Fractional-order three-dimensional thin-film nanofluid flow on an inclined rotating disk

Department of Mathematics, City University of Science and Information Technology, Peshawar, KP, Pakistan

^* e-mail: altafdir@gmail.com

Received: 26 June 2018
Accepted: 11 October 2018
Published online: 10 December 2018

Abstract

The aim of the present study is to examine the fractional-order three-dimensional thin-film nanofluid flow over an inclined rotating plane. The basic governing equations are transformed through similarity variables into a set of first-order differential equations. The Caputo derivatives have been used to transform the first-order differential equations into a system of fractional differential equations.

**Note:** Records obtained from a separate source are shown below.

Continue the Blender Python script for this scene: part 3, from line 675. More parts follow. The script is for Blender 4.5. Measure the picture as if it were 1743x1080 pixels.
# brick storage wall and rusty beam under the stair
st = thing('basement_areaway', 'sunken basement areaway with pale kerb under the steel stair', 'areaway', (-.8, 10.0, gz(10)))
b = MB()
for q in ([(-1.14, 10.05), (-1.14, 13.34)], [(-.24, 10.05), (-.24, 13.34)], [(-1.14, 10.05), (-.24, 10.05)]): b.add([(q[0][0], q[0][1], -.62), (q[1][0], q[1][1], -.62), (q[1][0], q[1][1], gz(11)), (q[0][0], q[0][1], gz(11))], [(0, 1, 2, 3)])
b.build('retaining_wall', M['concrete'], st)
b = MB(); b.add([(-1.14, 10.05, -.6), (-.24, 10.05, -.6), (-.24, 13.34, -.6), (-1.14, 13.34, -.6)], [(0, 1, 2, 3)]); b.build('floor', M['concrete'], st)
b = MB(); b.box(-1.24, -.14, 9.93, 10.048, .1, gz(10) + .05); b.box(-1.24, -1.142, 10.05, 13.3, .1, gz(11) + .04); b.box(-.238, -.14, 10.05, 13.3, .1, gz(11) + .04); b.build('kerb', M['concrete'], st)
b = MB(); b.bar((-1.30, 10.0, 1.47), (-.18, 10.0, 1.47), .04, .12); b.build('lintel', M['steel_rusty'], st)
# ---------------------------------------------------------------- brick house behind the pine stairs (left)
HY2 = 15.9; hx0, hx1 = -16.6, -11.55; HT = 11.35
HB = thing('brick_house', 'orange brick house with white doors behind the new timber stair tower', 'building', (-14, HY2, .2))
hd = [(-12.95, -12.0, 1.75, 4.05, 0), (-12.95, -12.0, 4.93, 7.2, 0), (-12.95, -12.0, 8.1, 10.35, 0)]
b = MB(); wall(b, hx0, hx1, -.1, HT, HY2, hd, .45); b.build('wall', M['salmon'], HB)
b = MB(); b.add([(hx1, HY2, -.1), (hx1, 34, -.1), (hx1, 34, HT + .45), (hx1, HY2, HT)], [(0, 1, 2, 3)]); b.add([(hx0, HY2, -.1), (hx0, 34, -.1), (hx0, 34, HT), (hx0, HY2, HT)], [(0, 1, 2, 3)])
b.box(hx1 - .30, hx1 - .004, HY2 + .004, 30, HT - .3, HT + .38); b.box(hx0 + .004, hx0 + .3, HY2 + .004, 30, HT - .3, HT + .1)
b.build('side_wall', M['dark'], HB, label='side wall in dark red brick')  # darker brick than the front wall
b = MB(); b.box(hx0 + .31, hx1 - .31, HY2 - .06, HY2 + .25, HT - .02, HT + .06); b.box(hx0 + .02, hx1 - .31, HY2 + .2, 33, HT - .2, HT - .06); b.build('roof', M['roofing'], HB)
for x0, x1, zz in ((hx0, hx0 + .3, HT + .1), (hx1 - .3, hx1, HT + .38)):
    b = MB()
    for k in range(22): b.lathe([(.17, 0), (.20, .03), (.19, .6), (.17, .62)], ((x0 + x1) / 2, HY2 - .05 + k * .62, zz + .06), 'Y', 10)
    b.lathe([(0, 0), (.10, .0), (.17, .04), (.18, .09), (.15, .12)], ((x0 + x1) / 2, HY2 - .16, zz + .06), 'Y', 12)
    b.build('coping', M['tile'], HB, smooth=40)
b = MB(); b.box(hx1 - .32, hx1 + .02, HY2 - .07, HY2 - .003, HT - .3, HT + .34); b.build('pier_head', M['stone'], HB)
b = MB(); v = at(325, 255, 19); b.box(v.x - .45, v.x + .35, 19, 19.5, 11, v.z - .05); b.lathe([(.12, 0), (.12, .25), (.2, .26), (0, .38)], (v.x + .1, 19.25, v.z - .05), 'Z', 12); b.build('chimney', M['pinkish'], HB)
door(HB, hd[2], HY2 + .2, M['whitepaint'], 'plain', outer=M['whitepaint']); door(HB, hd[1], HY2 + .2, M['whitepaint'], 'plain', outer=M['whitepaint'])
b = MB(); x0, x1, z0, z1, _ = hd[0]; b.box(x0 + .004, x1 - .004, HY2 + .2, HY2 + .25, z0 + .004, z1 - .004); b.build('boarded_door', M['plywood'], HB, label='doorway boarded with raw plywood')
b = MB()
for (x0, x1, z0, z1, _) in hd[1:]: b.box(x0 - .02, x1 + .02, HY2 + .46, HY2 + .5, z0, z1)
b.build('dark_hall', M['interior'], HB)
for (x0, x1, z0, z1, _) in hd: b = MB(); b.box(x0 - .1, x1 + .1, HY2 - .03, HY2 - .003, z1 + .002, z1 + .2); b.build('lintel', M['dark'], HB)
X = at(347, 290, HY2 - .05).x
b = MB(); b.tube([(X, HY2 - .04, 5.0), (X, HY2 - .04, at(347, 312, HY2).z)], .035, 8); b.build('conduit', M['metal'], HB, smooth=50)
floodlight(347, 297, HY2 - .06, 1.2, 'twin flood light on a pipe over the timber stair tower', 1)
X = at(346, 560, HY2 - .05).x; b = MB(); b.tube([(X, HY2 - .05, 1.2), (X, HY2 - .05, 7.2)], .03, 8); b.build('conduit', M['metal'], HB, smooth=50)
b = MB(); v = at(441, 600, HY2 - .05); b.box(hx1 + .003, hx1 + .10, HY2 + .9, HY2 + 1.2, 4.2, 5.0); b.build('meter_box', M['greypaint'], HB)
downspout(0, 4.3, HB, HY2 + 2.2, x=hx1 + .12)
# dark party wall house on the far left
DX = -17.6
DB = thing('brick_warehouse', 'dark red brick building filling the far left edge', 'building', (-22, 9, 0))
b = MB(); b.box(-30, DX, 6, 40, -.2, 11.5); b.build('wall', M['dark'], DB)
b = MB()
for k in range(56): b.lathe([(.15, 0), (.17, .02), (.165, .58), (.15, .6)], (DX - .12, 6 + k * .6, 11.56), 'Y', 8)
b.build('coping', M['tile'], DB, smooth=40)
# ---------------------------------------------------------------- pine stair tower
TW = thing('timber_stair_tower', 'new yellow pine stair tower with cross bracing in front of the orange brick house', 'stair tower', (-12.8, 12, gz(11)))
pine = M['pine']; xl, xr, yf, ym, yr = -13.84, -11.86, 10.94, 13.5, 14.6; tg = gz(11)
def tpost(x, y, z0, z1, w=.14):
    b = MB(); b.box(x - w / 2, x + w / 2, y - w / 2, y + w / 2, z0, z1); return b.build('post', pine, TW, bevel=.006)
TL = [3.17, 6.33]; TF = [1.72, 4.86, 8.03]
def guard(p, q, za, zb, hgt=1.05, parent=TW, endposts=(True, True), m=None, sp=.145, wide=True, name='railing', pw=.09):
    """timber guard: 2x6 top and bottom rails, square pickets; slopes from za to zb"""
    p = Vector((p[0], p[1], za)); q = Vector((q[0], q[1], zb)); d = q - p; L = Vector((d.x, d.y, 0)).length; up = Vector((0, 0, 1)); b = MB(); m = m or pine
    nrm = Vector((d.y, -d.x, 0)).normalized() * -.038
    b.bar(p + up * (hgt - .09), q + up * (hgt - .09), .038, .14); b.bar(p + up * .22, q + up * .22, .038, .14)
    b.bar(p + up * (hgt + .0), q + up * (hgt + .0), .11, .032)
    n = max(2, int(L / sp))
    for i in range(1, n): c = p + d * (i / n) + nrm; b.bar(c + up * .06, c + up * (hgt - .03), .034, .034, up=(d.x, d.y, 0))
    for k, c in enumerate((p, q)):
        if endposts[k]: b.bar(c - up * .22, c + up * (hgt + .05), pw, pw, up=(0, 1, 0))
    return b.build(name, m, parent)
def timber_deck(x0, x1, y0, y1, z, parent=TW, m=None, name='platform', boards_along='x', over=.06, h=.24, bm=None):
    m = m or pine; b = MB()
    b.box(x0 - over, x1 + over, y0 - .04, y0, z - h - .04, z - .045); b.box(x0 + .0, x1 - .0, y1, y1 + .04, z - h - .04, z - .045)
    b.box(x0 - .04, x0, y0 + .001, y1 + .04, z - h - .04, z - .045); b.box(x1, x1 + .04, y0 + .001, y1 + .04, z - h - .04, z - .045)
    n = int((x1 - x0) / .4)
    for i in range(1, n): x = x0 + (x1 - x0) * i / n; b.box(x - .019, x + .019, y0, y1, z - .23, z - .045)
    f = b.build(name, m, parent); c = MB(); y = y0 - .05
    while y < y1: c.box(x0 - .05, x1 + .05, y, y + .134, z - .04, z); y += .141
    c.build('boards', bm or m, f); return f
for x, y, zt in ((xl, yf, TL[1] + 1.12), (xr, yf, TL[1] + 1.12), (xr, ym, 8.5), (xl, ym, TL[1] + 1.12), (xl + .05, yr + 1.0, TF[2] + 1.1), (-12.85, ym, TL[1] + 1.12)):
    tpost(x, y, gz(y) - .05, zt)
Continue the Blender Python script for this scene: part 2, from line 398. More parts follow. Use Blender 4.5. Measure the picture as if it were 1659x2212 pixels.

The Adams-type predictor-corrector method for the numerical solution of the fractional-differential-equations method has been used for the solution of the fractional-order differential. The classical solution of the problem has been obtained through the RK4 method. The comparison of the classical- and fractional-order results has been made for the various embedded parameters like variable thickness, unsteadiness parameter, Prandtl number, Schmidt number, Brownian-motion parameter and thermophoretic parameter. The important terms of the Nusselt number and Sherwood number have also been analysed physically and numerically for both classical and fractional order.